**Information shown**
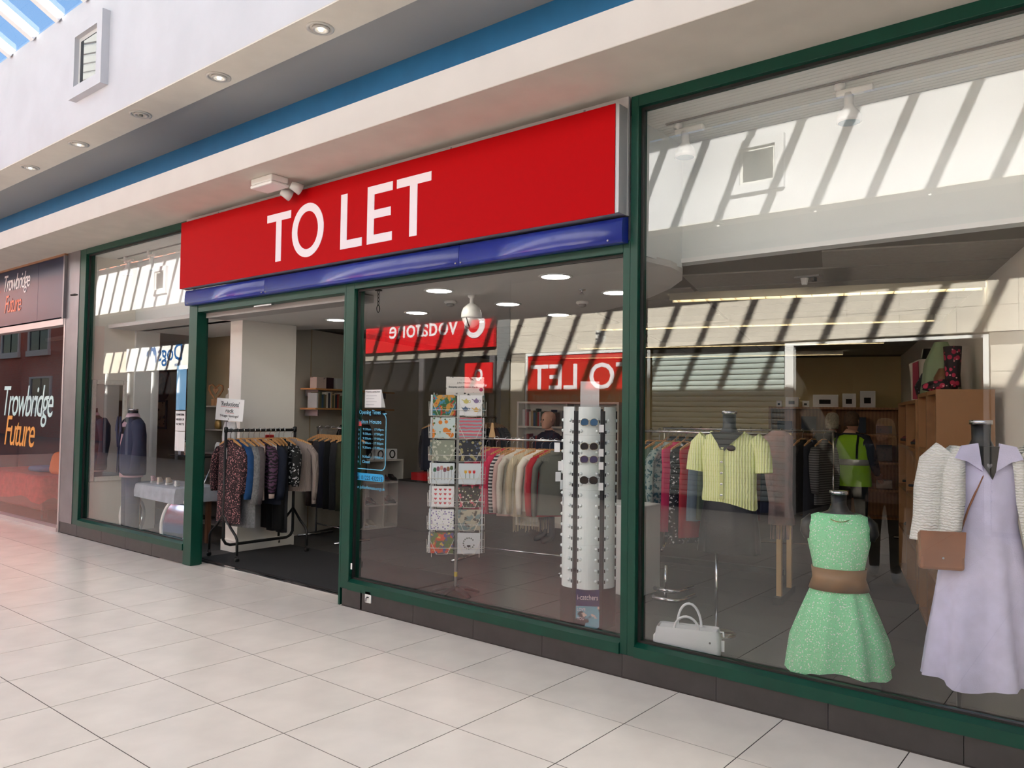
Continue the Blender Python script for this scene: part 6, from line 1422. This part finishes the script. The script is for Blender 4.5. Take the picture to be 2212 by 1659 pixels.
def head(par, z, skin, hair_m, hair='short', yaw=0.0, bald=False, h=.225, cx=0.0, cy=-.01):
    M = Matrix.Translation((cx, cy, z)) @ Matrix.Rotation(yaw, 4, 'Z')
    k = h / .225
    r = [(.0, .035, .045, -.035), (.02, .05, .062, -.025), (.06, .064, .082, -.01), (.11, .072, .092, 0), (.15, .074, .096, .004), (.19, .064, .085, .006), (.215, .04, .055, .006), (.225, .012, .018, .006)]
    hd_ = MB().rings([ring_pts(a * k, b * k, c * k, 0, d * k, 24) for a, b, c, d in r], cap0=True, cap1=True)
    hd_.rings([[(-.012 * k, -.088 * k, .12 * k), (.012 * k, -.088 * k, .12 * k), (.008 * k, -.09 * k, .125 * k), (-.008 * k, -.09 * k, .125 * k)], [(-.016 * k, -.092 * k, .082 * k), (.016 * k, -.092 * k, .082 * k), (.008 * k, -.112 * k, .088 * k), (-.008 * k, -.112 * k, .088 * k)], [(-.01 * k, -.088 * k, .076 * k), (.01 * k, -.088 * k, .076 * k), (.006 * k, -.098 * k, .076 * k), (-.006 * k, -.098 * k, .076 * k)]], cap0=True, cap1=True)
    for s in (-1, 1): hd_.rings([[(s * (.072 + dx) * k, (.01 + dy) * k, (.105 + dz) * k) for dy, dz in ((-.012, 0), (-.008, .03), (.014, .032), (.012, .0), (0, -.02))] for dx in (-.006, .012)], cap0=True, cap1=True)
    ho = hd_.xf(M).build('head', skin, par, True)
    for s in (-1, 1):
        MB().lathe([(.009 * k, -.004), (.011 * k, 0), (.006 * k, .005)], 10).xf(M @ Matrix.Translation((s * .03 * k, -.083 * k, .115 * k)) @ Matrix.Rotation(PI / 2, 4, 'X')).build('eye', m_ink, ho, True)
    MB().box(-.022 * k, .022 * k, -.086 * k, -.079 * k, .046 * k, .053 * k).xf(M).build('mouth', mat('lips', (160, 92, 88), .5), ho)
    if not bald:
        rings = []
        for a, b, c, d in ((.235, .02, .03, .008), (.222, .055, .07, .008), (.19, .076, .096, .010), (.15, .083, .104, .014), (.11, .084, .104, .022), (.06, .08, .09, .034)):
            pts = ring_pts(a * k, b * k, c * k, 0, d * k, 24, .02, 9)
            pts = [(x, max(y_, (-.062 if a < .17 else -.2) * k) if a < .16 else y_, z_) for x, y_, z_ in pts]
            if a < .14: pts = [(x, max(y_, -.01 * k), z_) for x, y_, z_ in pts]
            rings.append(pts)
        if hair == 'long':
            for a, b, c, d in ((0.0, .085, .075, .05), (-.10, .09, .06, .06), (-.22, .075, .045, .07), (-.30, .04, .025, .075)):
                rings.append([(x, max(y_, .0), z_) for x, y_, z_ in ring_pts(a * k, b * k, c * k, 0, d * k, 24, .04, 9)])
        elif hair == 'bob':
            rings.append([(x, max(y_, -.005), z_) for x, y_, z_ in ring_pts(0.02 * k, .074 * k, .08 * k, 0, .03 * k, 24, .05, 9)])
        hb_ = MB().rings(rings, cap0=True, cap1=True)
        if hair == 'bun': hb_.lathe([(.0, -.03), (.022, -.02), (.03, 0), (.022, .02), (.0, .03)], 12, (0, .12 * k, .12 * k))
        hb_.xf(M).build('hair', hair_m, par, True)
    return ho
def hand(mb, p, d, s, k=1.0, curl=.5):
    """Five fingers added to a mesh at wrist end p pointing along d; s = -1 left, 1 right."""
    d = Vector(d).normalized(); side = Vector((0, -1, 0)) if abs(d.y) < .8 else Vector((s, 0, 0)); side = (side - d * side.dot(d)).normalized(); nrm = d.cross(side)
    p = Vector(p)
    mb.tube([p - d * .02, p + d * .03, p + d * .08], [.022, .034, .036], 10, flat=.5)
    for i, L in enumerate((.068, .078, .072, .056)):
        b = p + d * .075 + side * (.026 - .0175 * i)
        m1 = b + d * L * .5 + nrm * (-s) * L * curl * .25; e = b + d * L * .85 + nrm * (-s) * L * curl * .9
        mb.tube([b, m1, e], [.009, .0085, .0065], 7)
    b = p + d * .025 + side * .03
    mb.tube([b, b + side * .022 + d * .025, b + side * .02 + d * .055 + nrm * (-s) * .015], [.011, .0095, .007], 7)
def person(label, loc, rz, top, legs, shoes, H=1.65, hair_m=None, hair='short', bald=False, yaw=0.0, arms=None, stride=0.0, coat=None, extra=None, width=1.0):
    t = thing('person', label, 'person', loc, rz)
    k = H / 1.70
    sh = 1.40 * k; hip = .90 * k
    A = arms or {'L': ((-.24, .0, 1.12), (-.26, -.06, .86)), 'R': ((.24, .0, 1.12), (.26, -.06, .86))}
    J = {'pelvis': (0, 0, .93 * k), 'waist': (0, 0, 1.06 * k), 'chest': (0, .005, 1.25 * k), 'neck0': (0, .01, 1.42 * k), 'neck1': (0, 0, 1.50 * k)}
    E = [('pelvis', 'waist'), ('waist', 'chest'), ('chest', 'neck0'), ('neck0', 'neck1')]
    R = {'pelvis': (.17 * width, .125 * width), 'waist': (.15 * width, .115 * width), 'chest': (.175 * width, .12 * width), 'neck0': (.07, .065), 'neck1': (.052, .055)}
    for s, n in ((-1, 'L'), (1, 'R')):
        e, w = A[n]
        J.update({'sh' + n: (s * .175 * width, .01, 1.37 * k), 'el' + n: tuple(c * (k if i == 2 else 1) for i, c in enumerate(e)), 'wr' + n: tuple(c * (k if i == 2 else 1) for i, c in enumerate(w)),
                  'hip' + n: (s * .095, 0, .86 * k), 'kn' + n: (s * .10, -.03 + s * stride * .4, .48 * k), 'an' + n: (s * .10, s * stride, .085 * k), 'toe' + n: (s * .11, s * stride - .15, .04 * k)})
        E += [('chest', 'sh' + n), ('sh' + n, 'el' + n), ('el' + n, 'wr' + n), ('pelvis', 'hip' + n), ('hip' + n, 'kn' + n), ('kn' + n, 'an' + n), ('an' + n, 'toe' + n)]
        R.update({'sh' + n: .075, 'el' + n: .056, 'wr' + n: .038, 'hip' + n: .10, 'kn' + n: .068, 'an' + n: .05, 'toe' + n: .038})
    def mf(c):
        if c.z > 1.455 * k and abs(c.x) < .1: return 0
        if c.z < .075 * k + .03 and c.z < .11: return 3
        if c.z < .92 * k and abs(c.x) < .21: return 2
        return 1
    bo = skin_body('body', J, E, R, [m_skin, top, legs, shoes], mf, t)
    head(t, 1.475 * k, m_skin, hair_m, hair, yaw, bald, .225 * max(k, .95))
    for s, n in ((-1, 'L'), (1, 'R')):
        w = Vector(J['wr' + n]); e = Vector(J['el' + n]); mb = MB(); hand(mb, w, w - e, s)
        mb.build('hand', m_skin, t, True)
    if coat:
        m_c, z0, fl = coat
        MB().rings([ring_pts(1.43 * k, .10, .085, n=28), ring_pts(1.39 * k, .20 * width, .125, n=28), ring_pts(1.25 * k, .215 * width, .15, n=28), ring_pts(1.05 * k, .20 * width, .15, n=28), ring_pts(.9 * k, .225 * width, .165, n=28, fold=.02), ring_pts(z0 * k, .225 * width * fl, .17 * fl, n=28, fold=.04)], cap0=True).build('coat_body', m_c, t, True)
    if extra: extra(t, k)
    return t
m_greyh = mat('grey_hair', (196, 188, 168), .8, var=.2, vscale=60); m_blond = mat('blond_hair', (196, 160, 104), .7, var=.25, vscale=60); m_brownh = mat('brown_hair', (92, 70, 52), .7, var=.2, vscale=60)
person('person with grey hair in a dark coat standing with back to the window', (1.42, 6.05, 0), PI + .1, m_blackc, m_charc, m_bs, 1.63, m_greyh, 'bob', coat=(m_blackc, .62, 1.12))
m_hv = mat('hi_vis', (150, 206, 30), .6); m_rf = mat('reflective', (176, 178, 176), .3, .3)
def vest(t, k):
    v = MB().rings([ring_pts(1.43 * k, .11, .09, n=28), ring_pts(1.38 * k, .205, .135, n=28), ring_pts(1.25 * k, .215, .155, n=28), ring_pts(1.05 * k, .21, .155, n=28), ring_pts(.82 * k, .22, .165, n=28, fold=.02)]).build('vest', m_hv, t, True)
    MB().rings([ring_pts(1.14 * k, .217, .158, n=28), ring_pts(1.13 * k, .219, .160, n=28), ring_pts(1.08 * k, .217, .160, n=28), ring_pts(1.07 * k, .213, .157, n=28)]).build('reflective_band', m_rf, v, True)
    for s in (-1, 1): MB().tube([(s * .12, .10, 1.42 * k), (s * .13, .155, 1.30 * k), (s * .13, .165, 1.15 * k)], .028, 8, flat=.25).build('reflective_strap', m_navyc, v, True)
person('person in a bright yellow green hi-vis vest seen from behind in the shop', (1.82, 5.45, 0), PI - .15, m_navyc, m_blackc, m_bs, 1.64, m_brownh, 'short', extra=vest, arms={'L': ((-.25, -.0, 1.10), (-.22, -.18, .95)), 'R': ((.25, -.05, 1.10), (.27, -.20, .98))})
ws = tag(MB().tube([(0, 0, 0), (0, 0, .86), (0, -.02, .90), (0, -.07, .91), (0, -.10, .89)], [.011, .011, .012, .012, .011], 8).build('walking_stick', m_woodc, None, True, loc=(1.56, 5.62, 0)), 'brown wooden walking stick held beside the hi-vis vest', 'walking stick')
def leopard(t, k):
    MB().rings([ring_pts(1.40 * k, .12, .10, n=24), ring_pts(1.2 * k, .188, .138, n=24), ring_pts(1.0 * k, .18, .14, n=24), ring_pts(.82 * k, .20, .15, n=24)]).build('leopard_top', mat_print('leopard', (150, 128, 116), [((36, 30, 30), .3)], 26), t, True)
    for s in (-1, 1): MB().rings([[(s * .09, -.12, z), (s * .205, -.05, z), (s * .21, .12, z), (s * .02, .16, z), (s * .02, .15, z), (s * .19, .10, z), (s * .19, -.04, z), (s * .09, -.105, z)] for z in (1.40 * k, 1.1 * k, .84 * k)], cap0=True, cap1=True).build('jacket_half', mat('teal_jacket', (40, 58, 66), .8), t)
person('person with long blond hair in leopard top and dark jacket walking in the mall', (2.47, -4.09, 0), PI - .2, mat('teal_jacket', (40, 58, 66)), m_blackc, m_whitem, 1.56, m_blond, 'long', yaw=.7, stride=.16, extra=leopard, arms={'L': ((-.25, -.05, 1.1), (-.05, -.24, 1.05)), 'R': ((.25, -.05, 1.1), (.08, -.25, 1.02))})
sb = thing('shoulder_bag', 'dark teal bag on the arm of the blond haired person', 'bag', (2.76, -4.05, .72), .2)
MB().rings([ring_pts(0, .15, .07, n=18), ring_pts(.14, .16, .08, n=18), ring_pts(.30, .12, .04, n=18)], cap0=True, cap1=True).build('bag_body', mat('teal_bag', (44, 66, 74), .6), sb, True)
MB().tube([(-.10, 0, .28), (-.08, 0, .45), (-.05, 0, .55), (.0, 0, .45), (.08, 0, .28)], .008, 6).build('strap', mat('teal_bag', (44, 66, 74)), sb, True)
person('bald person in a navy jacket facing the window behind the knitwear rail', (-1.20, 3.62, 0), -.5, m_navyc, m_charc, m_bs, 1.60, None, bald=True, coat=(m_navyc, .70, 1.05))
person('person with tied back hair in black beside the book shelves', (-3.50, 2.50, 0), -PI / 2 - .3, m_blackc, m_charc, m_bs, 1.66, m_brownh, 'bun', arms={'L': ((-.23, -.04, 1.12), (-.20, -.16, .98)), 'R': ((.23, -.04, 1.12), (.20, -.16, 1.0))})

**Exercise details**
Of the lines above, how many include the word "from"? Reply with the number alone.

**The completed task**
2